┌─ Provided entries
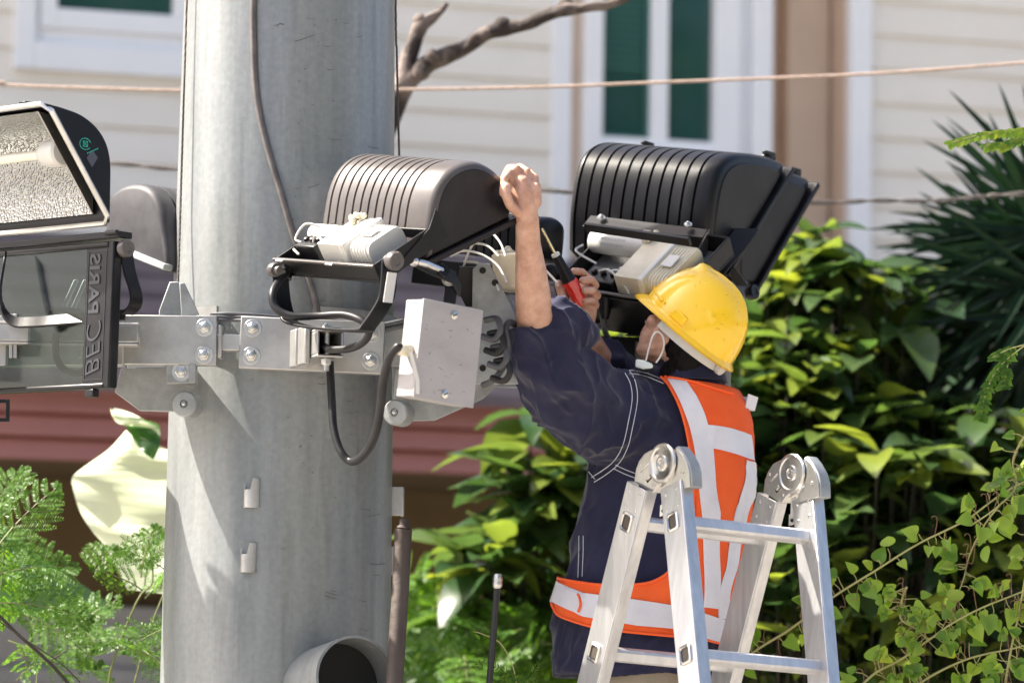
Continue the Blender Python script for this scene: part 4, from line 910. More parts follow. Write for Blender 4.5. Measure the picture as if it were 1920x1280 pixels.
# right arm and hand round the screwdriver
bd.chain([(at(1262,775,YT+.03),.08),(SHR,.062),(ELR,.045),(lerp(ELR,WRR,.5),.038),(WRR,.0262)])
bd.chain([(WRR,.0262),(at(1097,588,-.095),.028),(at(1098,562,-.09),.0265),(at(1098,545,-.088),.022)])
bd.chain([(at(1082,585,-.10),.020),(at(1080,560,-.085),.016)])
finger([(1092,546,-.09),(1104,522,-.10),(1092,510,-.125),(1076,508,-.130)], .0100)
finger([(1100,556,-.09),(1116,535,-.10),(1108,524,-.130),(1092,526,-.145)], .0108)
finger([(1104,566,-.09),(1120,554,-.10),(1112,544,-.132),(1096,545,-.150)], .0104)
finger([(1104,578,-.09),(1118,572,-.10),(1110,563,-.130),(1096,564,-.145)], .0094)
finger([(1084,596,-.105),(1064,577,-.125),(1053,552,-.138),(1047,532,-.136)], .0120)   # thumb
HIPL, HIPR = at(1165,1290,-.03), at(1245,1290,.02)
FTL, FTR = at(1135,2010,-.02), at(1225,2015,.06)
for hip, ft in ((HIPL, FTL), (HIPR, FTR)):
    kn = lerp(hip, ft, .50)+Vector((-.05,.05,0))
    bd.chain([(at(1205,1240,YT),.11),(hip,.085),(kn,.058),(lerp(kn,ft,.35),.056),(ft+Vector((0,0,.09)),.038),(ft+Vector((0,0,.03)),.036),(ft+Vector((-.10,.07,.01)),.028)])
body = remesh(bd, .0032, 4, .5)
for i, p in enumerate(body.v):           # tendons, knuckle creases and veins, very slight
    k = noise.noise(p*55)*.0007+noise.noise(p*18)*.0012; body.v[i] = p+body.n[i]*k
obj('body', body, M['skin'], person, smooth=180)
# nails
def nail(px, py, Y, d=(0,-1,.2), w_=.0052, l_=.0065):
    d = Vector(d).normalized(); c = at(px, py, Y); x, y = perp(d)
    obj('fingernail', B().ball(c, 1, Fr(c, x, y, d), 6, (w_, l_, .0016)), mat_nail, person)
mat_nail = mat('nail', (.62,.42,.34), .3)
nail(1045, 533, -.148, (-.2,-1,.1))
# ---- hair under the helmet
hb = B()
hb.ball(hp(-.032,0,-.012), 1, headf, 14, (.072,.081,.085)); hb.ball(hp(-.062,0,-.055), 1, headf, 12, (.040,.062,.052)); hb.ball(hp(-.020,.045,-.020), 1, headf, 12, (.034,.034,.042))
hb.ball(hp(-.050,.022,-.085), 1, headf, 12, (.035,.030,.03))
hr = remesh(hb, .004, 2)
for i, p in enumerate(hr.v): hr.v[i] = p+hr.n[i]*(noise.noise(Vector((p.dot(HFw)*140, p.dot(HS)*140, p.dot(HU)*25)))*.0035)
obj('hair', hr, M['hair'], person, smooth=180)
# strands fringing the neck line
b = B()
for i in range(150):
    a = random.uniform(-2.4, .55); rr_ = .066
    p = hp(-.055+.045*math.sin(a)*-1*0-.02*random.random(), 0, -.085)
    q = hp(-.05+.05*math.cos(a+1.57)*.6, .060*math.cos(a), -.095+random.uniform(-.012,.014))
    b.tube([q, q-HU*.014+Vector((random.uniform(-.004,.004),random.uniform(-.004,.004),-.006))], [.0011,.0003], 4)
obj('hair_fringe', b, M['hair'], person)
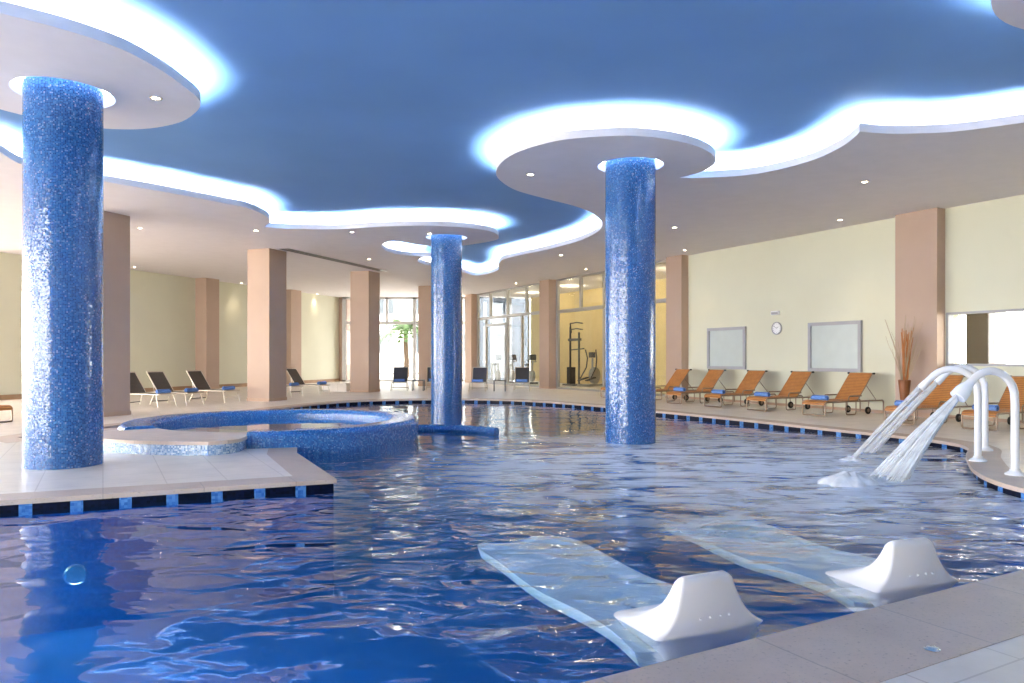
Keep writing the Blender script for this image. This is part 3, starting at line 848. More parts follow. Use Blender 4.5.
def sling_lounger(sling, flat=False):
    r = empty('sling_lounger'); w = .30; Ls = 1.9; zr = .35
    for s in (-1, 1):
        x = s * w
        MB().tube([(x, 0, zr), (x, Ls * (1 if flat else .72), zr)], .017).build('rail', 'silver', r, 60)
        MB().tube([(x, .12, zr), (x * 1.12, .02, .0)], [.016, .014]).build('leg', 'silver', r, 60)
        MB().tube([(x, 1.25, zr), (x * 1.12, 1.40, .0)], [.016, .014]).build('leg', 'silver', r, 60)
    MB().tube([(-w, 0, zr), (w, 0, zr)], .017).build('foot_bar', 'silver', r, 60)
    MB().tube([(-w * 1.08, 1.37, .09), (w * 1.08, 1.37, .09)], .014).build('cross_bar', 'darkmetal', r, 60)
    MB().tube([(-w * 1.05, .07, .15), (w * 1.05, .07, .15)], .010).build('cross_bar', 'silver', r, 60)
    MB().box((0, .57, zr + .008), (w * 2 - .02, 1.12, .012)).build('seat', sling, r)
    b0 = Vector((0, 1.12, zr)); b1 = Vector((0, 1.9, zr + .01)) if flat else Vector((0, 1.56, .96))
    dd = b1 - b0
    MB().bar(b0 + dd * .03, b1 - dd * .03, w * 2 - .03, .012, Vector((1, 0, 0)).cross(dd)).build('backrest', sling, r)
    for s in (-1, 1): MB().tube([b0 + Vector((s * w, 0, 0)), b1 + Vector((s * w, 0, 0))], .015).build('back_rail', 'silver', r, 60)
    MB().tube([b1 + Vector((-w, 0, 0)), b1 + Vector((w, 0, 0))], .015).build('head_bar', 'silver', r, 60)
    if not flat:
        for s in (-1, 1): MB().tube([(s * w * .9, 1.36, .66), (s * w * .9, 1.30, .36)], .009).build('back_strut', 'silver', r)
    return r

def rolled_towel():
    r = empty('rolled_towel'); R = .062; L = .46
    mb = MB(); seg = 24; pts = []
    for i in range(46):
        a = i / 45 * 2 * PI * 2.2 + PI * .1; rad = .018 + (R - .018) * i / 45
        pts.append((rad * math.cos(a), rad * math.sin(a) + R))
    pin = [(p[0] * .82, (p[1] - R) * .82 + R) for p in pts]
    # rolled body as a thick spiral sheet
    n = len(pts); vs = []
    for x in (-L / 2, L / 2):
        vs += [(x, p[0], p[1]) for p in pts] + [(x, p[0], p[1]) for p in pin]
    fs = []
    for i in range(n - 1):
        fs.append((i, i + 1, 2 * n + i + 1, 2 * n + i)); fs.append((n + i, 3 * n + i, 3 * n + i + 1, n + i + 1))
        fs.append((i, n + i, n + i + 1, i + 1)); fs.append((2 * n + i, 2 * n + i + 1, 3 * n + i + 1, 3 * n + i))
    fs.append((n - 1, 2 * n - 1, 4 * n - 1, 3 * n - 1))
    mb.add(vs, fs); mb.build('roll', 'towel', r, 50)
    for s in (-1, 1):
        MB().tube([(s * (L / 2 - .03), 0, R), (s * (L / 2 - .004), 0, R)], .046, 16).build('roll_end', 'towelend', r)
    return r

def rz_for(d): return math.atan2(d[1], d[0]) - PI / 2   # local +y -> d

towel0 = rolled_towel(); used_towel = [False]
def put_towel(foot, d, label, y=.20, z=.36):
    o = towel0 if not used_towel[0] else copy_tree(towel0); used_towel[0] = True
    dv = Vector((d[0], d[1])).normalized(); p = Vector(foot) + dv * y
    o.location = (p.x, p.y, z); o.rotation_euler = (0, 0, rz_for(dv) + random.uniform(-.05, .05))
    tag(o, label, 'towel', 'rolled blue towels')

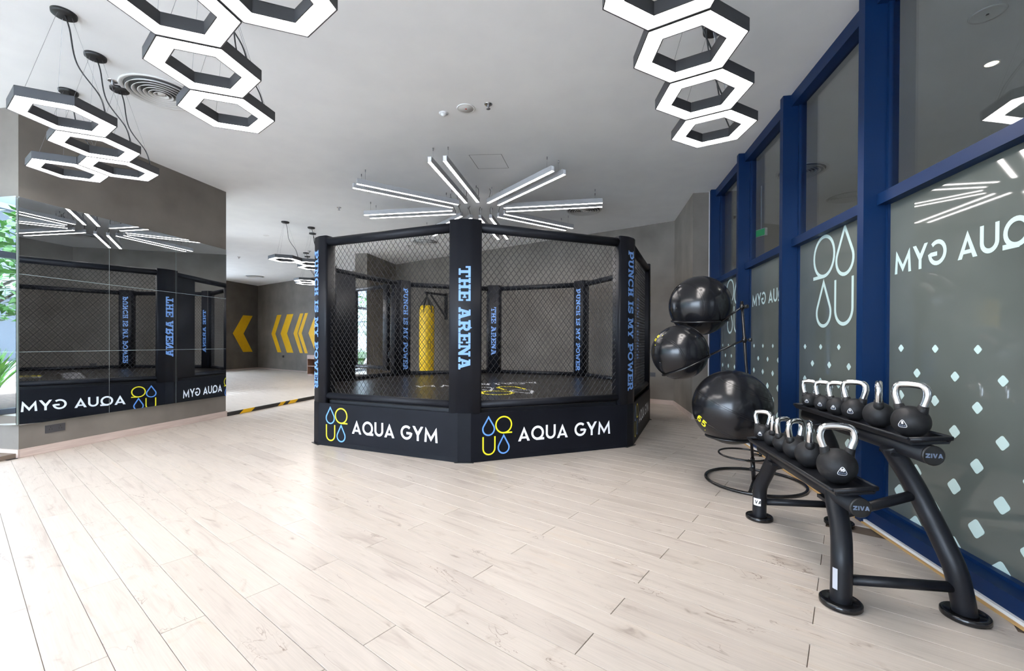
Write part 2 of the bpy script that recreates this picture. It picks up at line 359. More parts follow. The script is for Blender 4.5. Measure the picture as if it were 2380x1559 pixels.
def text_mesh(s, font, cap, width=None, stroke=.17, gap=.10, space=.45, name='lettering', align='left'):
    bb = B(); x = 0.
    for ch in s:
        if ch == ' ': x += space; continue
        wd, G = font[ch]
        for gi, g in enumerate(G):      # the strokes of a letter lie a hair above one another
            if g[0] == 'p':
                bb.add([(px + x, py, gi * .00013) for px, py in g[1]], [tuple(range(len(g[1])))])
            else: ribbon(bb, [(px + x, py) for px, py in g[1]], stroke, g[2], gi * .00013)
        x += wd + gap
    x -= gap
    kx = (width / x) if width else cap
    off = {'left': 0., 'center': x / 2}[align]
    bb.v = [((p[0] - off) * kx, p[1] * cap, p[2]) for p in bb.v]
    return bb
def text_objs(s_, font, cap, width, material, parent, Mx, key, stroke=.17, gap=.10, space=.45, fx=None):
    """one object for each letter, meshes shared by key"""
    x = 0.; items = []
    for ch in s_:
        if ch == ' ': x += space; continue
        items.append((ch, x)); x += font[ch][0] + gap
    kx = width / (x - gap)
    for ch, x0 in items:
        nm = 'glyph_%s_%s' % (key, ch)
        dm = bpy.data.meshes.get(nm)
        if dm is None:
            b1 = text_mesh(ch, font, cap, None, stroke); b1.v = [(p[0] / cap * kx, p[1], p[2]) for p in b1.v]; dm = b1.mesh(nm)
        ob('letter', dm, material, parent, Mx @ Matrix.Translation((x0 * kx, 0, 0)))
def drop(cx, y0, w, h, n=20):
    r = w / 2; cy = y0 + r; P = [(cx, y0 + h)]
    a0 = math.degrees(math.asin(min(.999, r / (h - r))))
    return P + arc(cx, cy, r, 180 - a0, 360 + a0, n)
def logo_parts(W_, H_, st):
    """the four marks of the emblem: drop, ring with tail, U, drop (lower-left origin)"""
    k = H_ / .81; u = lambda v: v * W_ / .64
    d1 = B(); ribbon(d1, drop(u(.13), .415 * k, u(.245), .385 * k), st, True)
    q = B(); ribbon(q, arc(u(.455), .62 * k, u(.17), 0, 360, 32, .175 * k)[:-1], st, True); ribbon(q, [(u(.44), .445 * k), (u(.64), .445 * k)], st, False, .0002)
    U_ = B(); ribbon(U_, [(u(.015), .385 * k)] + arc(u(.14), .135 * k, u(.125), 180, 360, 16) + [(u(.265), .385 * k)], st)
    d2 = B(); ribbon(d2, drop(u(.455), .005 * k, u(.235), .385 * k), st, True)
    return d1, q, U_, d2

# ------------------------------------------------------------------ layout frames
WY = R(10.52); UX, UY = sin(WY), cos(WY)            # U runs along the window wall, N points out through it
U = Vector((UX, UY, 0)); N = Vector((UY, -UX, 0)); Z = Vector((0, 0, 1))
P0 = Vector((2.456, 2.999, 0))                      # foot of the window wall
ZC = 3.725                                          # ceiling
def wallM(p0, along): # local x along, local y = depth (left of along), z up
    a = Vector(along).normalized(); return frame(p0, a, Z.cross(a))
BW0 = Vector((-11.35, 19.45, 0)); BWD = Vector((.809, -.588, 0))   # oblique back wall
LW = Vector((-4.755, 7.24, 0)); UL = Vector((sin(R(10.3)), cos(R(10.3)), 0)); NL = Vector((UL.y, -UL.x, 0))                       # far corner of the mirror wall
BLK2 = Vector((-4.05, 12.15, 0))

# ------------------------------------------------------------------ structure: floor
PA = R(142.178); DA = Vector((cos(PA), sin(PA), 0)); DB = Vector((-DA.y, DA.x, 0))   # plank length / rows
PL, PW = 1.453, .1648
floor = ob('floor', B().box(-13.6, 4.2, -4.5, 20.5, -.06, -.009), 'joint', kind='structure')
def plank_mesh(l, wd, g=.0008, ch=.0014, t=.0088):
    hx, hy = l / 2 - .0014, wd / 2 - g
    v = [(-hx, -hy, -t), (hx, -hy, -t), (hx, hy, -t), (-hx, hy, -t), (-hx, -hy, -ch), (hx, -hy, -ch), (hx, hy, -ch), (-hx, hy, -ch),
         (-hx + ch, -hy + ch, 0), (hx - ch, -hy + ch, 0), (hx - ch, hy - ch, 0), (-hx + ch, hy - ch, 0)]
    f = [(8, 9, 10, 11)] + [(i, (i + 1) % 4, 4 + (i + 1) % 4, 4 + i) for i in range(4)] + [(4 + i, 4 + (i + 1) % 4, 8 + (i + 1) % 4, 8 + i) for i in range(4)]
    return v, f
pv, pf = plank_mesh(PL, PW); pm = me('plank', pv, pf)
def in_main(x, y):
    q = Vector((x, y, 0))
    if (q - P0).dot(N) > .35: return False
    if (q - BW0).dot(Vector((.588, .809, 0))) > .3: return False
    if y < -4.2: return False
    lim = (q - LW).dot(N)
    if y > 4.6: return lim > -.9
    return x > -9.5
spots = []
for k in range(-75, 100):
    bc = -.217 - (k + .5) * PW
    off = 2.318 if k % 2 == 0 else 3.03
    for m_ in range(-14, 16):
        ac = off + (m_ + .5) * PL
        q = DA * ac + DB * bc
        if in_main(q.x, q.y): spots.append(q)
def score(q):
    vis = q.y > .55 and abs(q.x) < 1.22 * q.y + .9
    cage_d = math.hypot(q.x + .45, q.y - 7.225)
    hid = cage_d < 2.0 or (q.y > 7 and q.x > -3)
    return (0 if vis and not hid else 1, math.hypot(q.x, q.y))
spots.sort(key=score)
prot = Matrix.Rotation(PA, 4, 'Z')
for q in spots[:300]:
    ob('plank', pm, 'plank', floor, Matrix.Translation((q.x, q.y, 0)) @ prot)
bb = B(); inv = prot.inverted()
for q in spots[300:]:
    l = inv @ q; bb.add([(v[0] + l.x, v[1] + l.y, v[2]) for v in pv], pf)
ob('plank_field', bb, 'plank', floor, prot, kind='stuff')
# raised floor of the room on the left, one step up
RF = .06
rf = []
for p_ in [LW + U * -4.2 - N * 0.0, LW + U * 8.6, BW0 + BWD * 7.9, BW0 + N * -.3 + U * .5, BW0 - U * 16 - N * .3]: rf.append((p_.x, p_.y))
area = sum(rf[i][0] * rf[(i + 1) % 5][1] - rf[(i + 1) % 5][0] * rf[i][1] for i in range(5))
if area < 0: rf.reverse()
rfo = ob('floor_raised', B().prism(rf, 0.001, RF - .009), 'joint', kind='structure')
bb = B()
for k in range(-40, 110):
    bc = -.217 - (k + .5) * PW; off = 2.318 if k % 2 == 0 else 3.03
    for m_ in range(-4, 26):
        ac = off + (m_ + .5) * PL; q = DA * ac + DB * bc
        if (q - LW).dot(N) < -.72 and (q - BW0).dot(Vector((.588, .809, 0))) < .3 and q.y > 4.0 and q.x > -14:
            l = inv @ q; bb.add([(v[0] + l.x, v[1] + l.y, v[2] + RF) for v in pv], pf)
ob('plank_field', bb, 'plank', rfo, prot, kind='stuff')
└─
* Job:
Copy every line in the listing above where the string "this" turns up.

* Complete output:
Continue the Blender Python script for this scene: part 4, from line 910. More parts follow. Write for Blender 4.5. Measure the picture as if it were 1920x1280 pixels.
Keep writing the Blender script for this image. This is part 3, starting at line 848. More parts follow. Use Blender 4.5.
Write part 2 of the bpy script that recreates this picture. It picks up at line 359. More parts follow. The script is for Blender 4.5. Measure the picture as if it were 2380x1559 pixels.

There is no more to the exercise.